Tackling knife crime
Tuesday 16th February 2010, 3:00PM GMT.
IT used to be suggested, with ample evidence to support the view, that social trends in western society began in the USA, reached Britain ten years later, then took another ten to percolate across the Channel to Jersey.
Technology may have tightened the timescale, but the principle broadly holds good, which is why there is no room for complacency when it comes to consideration of how the Island should approach the scourge of knife culture.
As with the wider issue of street crime – the subject of an in-depth examination by this newspaper all last week – the fact that things are not yet as bad in Jersey as in some other places is neither here nor there. The question is: what should be done to prevent it becoming so? In some parts of the UK, the escalation of knife-carrying among groups of young men has already reached inevitably tragic levels. This is one trend which, all agree, we must keep out.

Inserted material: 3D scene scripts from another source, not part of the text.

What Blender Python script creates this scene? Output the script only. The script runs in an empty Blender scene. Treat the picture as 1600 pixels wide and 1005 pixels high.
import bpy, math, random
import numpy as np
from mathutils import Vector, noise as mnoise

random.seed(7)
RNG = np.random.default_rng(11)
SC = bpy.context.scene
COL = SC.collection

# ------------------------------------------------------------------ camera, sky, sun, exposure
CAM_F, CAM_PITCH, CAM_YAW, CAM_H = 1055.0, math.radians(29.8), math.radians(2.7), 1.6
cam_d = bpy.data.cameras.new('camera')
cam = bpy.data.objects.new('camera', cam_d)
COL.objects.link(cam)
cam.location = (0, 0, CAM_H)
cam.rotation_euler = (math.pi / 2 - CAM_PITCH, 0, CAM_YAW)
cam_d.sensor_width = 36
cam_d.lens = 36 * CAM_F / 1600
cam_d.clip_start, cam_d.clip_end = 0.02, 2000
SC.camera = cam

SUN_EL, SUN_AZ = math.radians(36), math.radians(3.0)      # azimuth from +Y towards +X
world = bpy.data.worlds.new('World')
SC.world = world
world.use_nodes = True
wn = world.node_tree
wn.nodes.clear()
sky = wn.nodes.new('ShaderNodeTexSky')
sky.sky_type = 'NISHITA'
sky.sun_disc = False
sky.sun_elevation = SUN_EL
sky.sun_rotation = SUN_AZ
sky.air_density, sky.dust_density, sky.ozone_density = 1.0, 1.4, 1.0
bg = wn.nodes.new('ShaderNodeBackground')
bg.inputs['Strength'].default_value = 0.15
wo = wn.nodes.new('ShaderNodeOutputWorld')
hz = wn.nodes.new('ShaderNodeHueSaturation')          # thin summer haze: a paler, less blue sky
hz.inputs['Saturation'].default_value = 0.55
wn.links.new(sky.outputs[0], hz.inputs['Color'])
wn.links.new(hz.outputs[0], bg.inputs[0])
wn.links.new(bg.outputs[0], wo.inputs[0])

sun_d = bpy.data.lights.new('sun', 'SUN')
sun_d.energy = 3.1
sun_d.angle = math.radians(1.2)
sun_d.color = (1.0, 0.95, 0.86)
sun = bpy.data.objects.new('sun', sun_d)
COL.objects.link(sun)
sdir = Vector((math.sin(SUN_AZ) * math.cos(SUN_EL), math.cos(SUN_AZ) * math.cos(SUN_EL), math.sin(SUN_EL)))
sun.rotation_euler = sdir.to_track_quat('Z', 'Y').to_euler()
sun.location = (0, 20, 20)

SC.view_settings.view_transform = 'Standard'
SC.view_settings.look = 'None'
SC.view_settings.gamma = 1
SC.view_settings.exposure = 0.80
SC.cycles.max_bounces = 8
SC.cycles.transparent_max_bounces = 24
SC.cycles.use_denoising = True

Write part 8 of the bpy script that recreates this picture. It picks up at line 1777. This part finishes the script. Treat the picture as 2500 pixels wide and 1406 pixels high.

In planning how best to do so, Home Affairs Minister Ian Le Marquand has decided not to pursue the idea of proposing a special new law against knife crime. He is right. Appealing though it may be to single out the problem for separate legislation, there is a danger that this would amount to a counter-productive political gesture rather than a helpful measure. Laws already exist to prevent the possession or use of offensive weapons of all kinds. Effort must be concentrated on enforcing them ruthlessly and effectively rather than on drafting complex new rules which would simply add more layers of bureaucracy while also potentially drawing into the net many perfectly innocent users of knives, whether for work or hobbies.
Clearly the courts have an important part to play by imposing deterrent sentences on anyone caught in possession of a knife for criminal purposes. The most important battle of this war, though, is the one to be fought through education, and with a clear target audience of male teenagers. It is this group to whom the message must be vividly conveyed that carrying a knife is neither cool nor glamorous, but is
an anti-social short-cut to the destruction of their own lives, as well as the lives
of others.
Crime prevention agencies, including the States police and the voluntary Prison! Me? No Way! group, are already doing excellent work in this area. As the general struggle to keep our streets safe grows more difficult, development of even more open, honest dialogue with the Island’s young people, reinforced by a range of systematic measures from knife amnesties to confidential reporting, will be a vital weapon in the armoury.